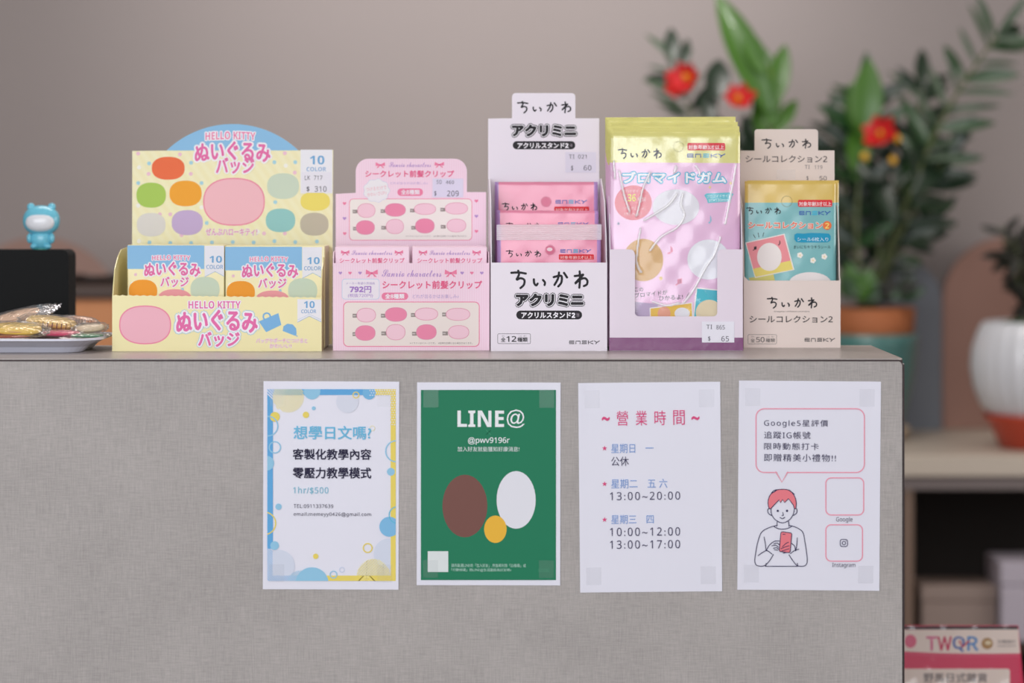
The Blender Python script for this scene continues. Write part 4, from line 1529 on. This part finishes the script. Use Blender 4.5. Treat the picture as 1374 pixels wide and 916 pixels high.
def snack(label, px, py, d, rx, rz, tilt, roll, col, edge, stripe=None, wx=1.35, foil=False):
    p = P(px, py, d)
    r = thing('wrapped_snack', label, 'snack', p, (math.radians(tilt), math.radians(roll), random.uniform(-.2, .2)), gS)
    s = d / F
    rz *= 1.3
    b = MB(); b.ball((0, 0, 0), (rx * s, rx * s * .7, rz * s), 28, 12, e=.85)
    bo = b.build('cracker', M('snack_%d_%d_%d' % col, col, .5, var=.12, vscale=150), r, True)
    b = MB()
    b.lathe([(rx * s * .9, -.3 * rz * s), (rx * s * 1.01, 0), (rx * s * .9, .3 * rz * s)], 28, cap=False)
    b.v = [(v[0], v[1] * .71, v[2]) for v in b.v]
    b.build('baked_rim', M('snack_edge_%d_%d_%d' % edge, edge, .6), r, True)
    if stripe:
        b = MB()
        for k in range(-4, 5):
            x = k * rx * s * .18
            q = rx * s * .55
            b.box(x, x + .0009, -rx * s * .72 * math.sqrt(max(.05, 1 - (k * .18) ** 2)), -rx * s * .6 * math.sqrt(max(.05, 1 - (k * .18) ** 2)), -rz * s * .5, rz * s * .45)
        b.build('printed_marks', M('brown_print', (110, 50, 30), .6), r)
    nx, ny = 34, 20
    vs, fs = [], []
    W_, D_ = rx * s * wx, rx * s * .95
    k0 = random.uniform(0, 9)
    for sd in (1, -1):
        for j in range(ny + 1):
            for i in range(nx + 1):
                u, v = i / nx * 2 - 1, j / ny * 2 - 1
                e = max(0, 1 - abs(u / .92) ** 3.2) * max(0, 1 - abs(v) ** 3)
                z = sd * (rz * s * 1.12 * e ** .55 + .0002) + .0011 * math.sin(17 * u + k0) * math.sin(11 * v + k0 * 2) * (abs(u) ** 2)
                z += .0035 * max(0, abs(u) - .75) * math.sin(k0 + 9 * v)
                vs.append((u * W_ * (1 + .03 * math.sin(20 * v)), v * D_, z))
    NV = (nx + 1) * (ny + 1)
    for sd in (0, 1):
        for j in range(ny):
            for i in range(nx):
                q = sd * NV + j * (nx + 1) + i
                fs.append((q, q + 1, q + nx + 2, q + nx + 1))
    mk('wrapper', vs, fs, M('silver_foil_wrapper', (210, 208, 214), .22, metal=.7, bump=.8, bscale=120) if foil else FILM, r, smooth=True)
    return r


YL, OR, PKK, TN = (236, 196, 70), (214, 128, 74), (214, 62, 104), (222, 178, 140)
snack('wrapped yellow snack lying lowest at the left in the tray', 22, 441, 2.31, 34, 5.5, 8, 2, YL, (196, 120, 60))
snack('wrapped snack with yellow top and brown print in the middle of the pile', 69, 432, 2.34, 34, 5.8, 8, 6, (230, 190, 96), OR, True)
snack('wrapped pale snack on top at the left under silvery film', 22, 425, 2.36, 34, 6, 8, -13, (228, 190, 160), (200, 150, 110), None, 1.5)
snack('silvery foil corner of a wrapped snack at the top of the pile', 48, 419, 2.365, 24, 3, 12, -9, (200, 190, 186), (180, 170, 166), None, 1.25, True)
snack('bright pink wrapped snack at the bottom middle of the pile', 82, 447, 2.32, 26, 3.4, 0, 0, PKK, (190, 44, 84))
snack('wrapped orange snack with dark print at the right of the pile', 106, 431, 2.37, 22, 5, -6, 6, (216, 160, 128), (90, 60, 60), True, 1.3)
snack('wrapped pale cream snack at the right edge of the tray', 121, 440, 2.33, 20, 4.4, 7, -4, (222, 200, 170), (196, 160, 120), None, 1.25)
snack('wrapped green-edged snack low at the right end of the tray', 117, 450, 2.315, 22, 2.2, 0, 0, (92, 148, 110), (70, 120, 90))
snack('wrapped reddish snack low at the left end of the tray', 12, 450.5, 2.31, 30, 2, 0, 0, (196, 88, 62), (170, 70, 50))
snack('wrapped tan snack hidden low at the back of the pile', 55, 447, 2.37, 30, 3.5, 0, 0, TN, (190, 140, 100))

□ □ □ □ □

> **WORK TO COMPLETE**:
Without including any pictures, print all of the material exactly as given.

> **SOLUTION TO THIS TASK**:
The Blender Python script for this scene continues. Write part 4, from line 1529 on. This part finishes the script. Use Blender 4.5. Treat the picture as 1374 pixels wide and 916 pixels high.
def snack(label, px, py, d, rx, rz, tilt, roll, col, edge, stripe=None, wx=1.35, foil=False):
    p = P(px, py, d)
    r = thing('wrapped_snack', label, 'snack', p, (math.radians(tilt), math.radians(roll), random.uniform(-.2, .2)), gS)
    s = d / F
    rz *= 1.3
    b = MB(); b.ball((0, 0, 0), (rx * s, rx * s * .7, rz * s), 28, 12, e=.85)
    bo = b.build('cracker', M('snack_%d_%d_%d' % col, col, .5, var=.12, vscale=150), r, True)
    b = MB()
    b.lathe([(rx * s * .9, -.3 * rz * s), (rx * s * 1.01, 0), (rx * s * .9, .3 * rz * s)], 28, cap=False)
    b.v = [(v[0], v[1] * .71, v[2]) for v in b.v]
    b.build('baked_rim', M('snack_edge_%d_%d_%d' % edge, edge, .6), r, True)
    if stripe:
        b = MB()
        for k in range(-4, 5):
            x = k * rx * s * .18
            q = rx * s * .55
            b.box(x, x + .0009, -rx * s * .72 * math.sqrt(max(.05, 1 - (k * .18) ** 2)), -rx * s * .6 * math.sqrt(max(.05, 1 - (k * .18) ** 2)), -rz * s * .5, rz * s * .45)
        b.build('printed_marks', M('brown_print', (110, 50, 30), .6), r)
    nx, ny = 34, 20
    vs, fs = [], []
    W_, D_ = rx * s * wx, rx * s * .95
    k0 = random.uniform(0, 9)
    for sd in (1, -1):
        for j in range(ny + 1):
            for i in range(nx + 1):
                u, v = i / nx * 2 - 1, j / ny * 2 - 1
                e = max(0, 1 - abs(u / .92) ** 3.2) * max(0, 1 - abs(v) ** 3)
                z = sd * (rz * s * 1.12 * e ** .55 + .0002) + .0011 * math.sin(17 * u + k0) * math.sin(11 * v + k0 * 2) * (abs(u) ** 2)
                z += .0035 * max(0, abs(u) - .75) * math.sin(k0 + 9 * v)
                vs.append((u * W_ * (1 + .03 * math.sin(20 * v)), v * D_, z))
    NV = (nx + 1) * (ny + 1)
    for sd in (0, 1):
        for j in range(ny):
            for i in range(nx):
                q = sd * NV + j * (nx + 1) + i
                fs.append((q, q + 1, q + nx + 2, q + nx + 1))
    mk('wrapper', vs, fs, M('silver_foil_wrapper', (210, 208, 214), .22, metal=.7, bump=.8, bscale=120) if foil else FILM, r, smooth=True)
    return r


YL, OR, PKK, TN = (236, 196, 70), (214, 128, 74), (214, 62, 104), (222, 178, 140)
snack('wrapped yellow snack lying lowest at the left in the tray', 22, 441, 2.31, 34, 5.5, 8, 2, YL, (196, 120, 60))
snack('wrapped snack with yellow top and brown print in the middle of the pile', 69, 432, 2.34, 34, 5.8, 8, 6, (230, 190, 96), OR, True)
snack('wrapped pale snack on top at the left under silvery film', 22, 425, 2.36, 34, 6, 8, -13, (228, 190, 160), (200, 150, 110), None, 1.5)
snack('silvery foil corner of a wrapped snack at the top of the pile', 48, 419, 2.365, 24, 3, 12, -9, (200, 190, 186), (180, 170, 166), None, 1.25, True)
snack('bright pink wrapped snack at the bottom middle of the pile', 82, 447, 2.32, 26, 3.4, 0, 0, PKK, (190, 44, 84))
snack('wrapped orange snack with dark print at the right of the pile', 106, 431, 2.37, 22, 5, -6, 6, (216, 160, 128), (90, 60, 60), True, 1.3)
snack('wrapped pale cream snack at the right edge of the tray', 121, 440, 2.33, 20, 4.4, 7, -4, (222, 200, 170), (196, 160, 120), None, 1.25)
snack('wrapped green-edged snack low at the right end of the tray', 117, 450, 2.315, 22, 2.2, 0, 0, (92, 148, 110), (70, 120, 90))
snack('wrapped reddish snack low at the left end of the tray', 12, 450.5, 2.31, 30, 2, 0, 0, (196, 88, 62), (170, 70, 50))
snack('wrapped tan snack hidden low at the back of the pile', 55, 447, 2.37, 30, 3.5, 0, 0, TN, (190, 140, 100))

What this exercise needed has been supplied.